I like CSS. I’m thinking seriously of ditching HTML tables in favor of pure CSS page layout. Unfortunately, it feels like almost every site that pushes CSS fills the page with tiny little fonts, and most of them use absurdly wide text columns with no leading. A List Apart uses decent leading and keeps the column width under control, but their “bigger text” stylesheet only produces a significant change if the user has already overridden their browser’s defaults.
Without that, I have to tell Mozilla and IE to increase the text size to 150% in order to read their site comfortably. Most CSS-based sites need to be bumped to at least 120% for me, due in part to their absurd belief that fonts should be specified in pixels instead of points.

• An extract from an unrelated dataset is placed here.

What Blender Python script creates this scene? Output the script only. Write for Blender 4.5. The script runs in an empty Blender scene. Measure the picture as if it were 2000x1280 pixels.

No, seriously: “for screen media, points are a horrible choice” — Eric Meyer. Apparently Eric (who is also responsible for the excellent css/edge site) lives in a world where everyone views the web with the same monitor at the same resolution, through the same perfect eyeballs.
Or does he? The main stylesheet for css/edge doesn’t specify any absolute font sizes at all. Everything is based on percentages of the user’s default font size, which actually makes sense. It is, in other words, resolution-independent, something that is also true for typographic points.
So why does he oppose the use of points on screen? Because the unit of measure that existing browsers call points isn’t resolution-independent, and doesn’t reliably produce the same results as specifying “12-point Times” in a word-processor. He (and everyone else who specifies text in pixels) is working around browser bugs, the same sort of thing that embracing web standards is supposed to move us away from.
To me, the philosphy behind css/edge demands that I specify fonts in honest-to-Goudy typographic units, and that I file bugs for any browser that interprets them incorrectly, on any platform. This means that I consider the common “text zoom” feature horribly broken, because it doesn’t consistently scale the other text settings to match. It would be one thing if it never scaled width, height, or line-height, but doing it inconsistently is worse than not doing it at all.
While I’m on the subject, Mozilla’s “minimum font size” feature seems to completely ignore line-height, which replaces tiny little fonts with overlapping lines of text. Way to improve readability, guys.
So, from now on, my table widths are specified in pica (which Mozilla’s text-zoom doesn’t scale), but the width of the DIV containers for my text content are specified in em (which does get scaled). The way I’ve laid things out, zooms of 120% or so still look reasonable in both IE and Mozilla. People who actually like tinyfonts are free to view this page at 75% zoom.
The only remaining wart is the bitmap logo in the upper left corner. Real Soon Now, I’ll be converting it to SVG. It’s a standard, it’s resolution-independent, it’s rapidly gaining support on a variety of platforms, and it has a strong appeal for old-time PostScript hackers like me. Soon the only things specified in pixels on my sites will be the photographs.